Tullow Oil Plc reported a 34 percent decline in revenue to US$847 million for 2025 compared with US$1.29 billion the previous year, reflecting portfolio rationalisation and lower production.
It also posted free cash flow of US$99 million and reducing net debt to US$1.35 billion following major asset sales and refinancing.
The independent oil and gas producer delivered adjusted EBITDAX of US$586 million and closed the year with liquidity headroom of US$322 million, after completing the sale of its Gabonese and Kenyan assets, which generated US$347 million in proceeds during the year.
Tullow recorded a profit after tax of US$7 million down 87 percent from US$55 million in 2024 while group working interest production averaged 40.4 thousand barrels of oil equivalent per day (kboepd).
Capital expenditure totalled US$166 million, excluding Gabon, alongside US$17 million in decommissioning spend and provisions.

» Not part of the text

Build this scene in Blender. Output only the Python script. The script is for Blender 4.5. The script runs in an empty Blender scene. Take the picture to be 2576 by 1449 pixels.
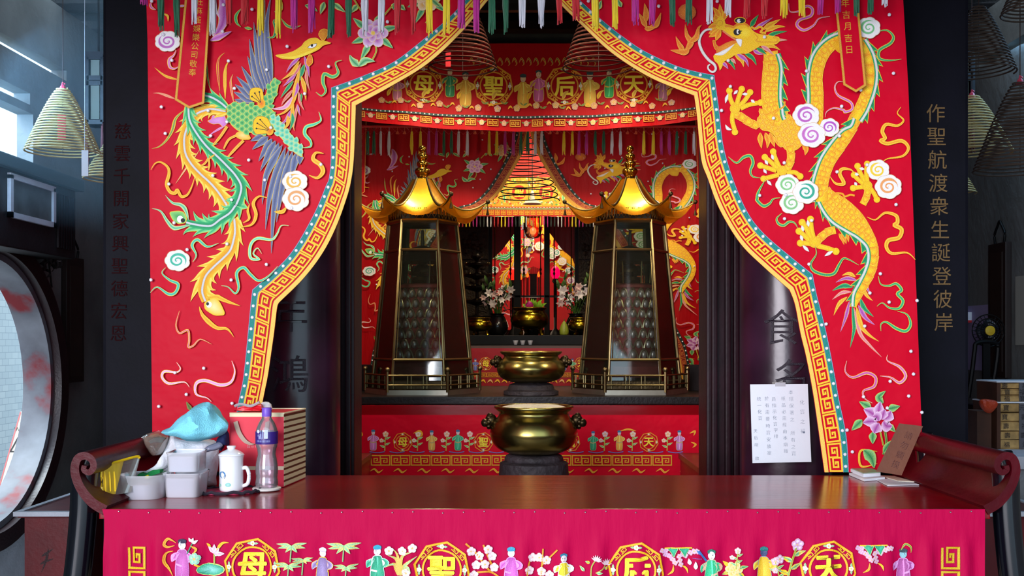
import bpy, bmesh, math, random
from mathutils import Vector, Matrix
from mathutils.geometry import tessellate_polygon
random.seed(7)
SC = bpy.context.scene
COL = SC.collection
PI = math.pi
# ------------------------------------------------------------------ camera
F, U0, V0, CH = 2600.0, 1322.0, 855.0, 1.558     # pixel focal length, principal axis, eye height
cd = bpy.data.cameras.new('camera'); cam = bpy.data.objects.new('camera', cd); COL.objects.link(cam)
cam.location = (0, 0, CH); cam.rotation_euler = (PI/2, 0, 0)
cd.sensor_width = 36; cd.lens = F/2576*36
cd.shift_x = -(U0-1288)/2576; cd.shift_y = (V0-724.5)/2576
cd.clip_start = 0.05
SC.camera = cam
# ------------------------------------------------------------------ world, daylight and hall fills
w = bpy.data.worlds.new('sky'); SC.world = w; w.use_nodes = True
bg = w.node_tree.nodes['Background']; bg.inputs[0].default_value = (0.6, 0.84, 1.0, 1); bg.inputs[1].default_value = 1.5
def lamp(name, kind, loc, target, energy, color=(1, 1, 1), size=1, sy=None, spot=None, rad=None):
    l = bpy.data.lights.new(name, kind); l.energy = energy; l.color = color
    if kind == 'AREA':
        l.size = size
        if sy: l.shape = 'RECTANGLE'; l.size_y = sy
    if spot: l.spot_size = spot; l.spot_blend = .6
    if rad is not None: l.shadow_soft_size = rad
    o = bpy.data.objects.new(name, l); COL.objects.link(o); o.location = loc
    d = Vector(target)-Vector(loc); o.rotation_euler = d.to_track_quat('-Z', 'Y').to_euler()
    return o
lamp('courtyard_daylight', 'AREA', (-3.6, -4.2, 2.6), (.0, 3.5, .9), 560, (1.0, .93, 1.0), 4.6, 3.4)
lamp('slit_daylight_left', 'AREA', (-2.98, 5.4, 2.85), (-1.9, 6.6, 2.0), 34, (.3, .62, 1.0), 1.6, .5)
lamp('slit_daylight_right', 'AREA', (2.98, 5.7, 3.3), (1.9, 5.9, 2.0), 16, (.3, .62, 1.0), 1.6, .3)
lamp('hall_fill_left', 'AREA', (-2.3, 6.0, 3.62), (-2.75, 6.4, 0), 8, (.62, .82, 1.0), .8, 2.2)  # added fill to lift the left hall wall; the ceiling has no opening here
lamp('hall_fill_right', 'AREA', (2.35, 5.9, 3.62), (2.75, 6.2, 0), 4.5, (.7, .86, 1.0), .8, 2.2)  # matching fill added for the right hall, under a closed ceiling
lamp('alley_daylight', 'AREA', (-4.1, 5.8, 4.6), (-4.4, 5.8, 0), 650, (.85, .95, 1.0), 1.3, 6)
SC.view_settings.view_transform = 'Standard'; SC.view_settings.look = 'None'
SC.view_settings.exposure = 0.45; SC.view_settings.gamma = 1
try: SC.view_settings.use_curve_mapping = False
except Exception: pass
# ------------------------------------------------------------------ helpers
def P(u, v, Y): return Vector(((u-U0)*Y/F, Y, CH-(v-V0)*Y/F))
def px(n, Y): return n*Y/F
def lin(c):
    out = []
    for x in c[:3]:
        x = x/255.0
        out.append(x/12.92 if x <= .04045 else ((x+.055)/1.055)**2.4)
    return (out[0], out[1], out[2], 1.0)
def S(t): return [tuple(float(k) for k in p.split(',')) for p in t.split()]
def Z(ox, oy, s): return lambda t: [(ox+x/s, oy+y/s) for x, y in S(t)]
def lerp(a, b, t): return a+(b-a)*t
def l2(p, q, t): return (p[0]+(q[0]-p[0])*t, p[1]+(q[1]-p[1])*t)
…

Net debt declined from US$1.45 billion at the end of 2024 to US$1.35 billion, following divestments, cost reductions and a comprehensive refinancing completed in April 2026, which the company said provides greater financial flexibility.
Chief Executive Officer Ian Perks said the strategic reset undertaken during 2025 has repositioned Tullow for long‑term value creation.
“The consolidation of our portfolio around high‑value Ghana assets and the successful refinancing have given the company a strong financial foundation and flexibility to deliver value for stakeholders,” Perks said.
Operational performance remained strong across Tullow’s core fields offshore Ghana, with average FPSO uptime of 97 percent at Jubilee and TEN. A new Jubilee well, J72‑P, was brought onstream in July 2025 and is producing around 8,000 barrels of oil per day.
Performance improved in early 2026, with first‑quarter production averaging 43.4 kboepd, supporting management’s expectation of delivering at the higher end of full‑year guidance.
In February 2026, Ghana’s Parliament ratified extensions of the Jubilee and TEN petroleum agreements to 2040, enhancing long‑term reserves potential and project certainty.
Tullow also secured revised gas pricing terms from Jubilee starting at US$2.50 per mmbtu, alongside a gas payment security arrangement with the Government of Ghana.
The company signed a Sale and Purchase Agreement in February 2026 to acquire the TEN FPSO for US$205 million gross (US$125.6 million net to Tullow), with completion expected in early 2027.
The acquisition is expected to eliminate leasing costs and deliver operating efficiencies through closer integration with the Jubilee field.
Tullow plans to bring four additional wells onstream in 2026, supported by ongoing 4D seismic and Ocean Bottom Node data analysis, aimed at driving reserves growth and long‑term value from its Ghana portfolio.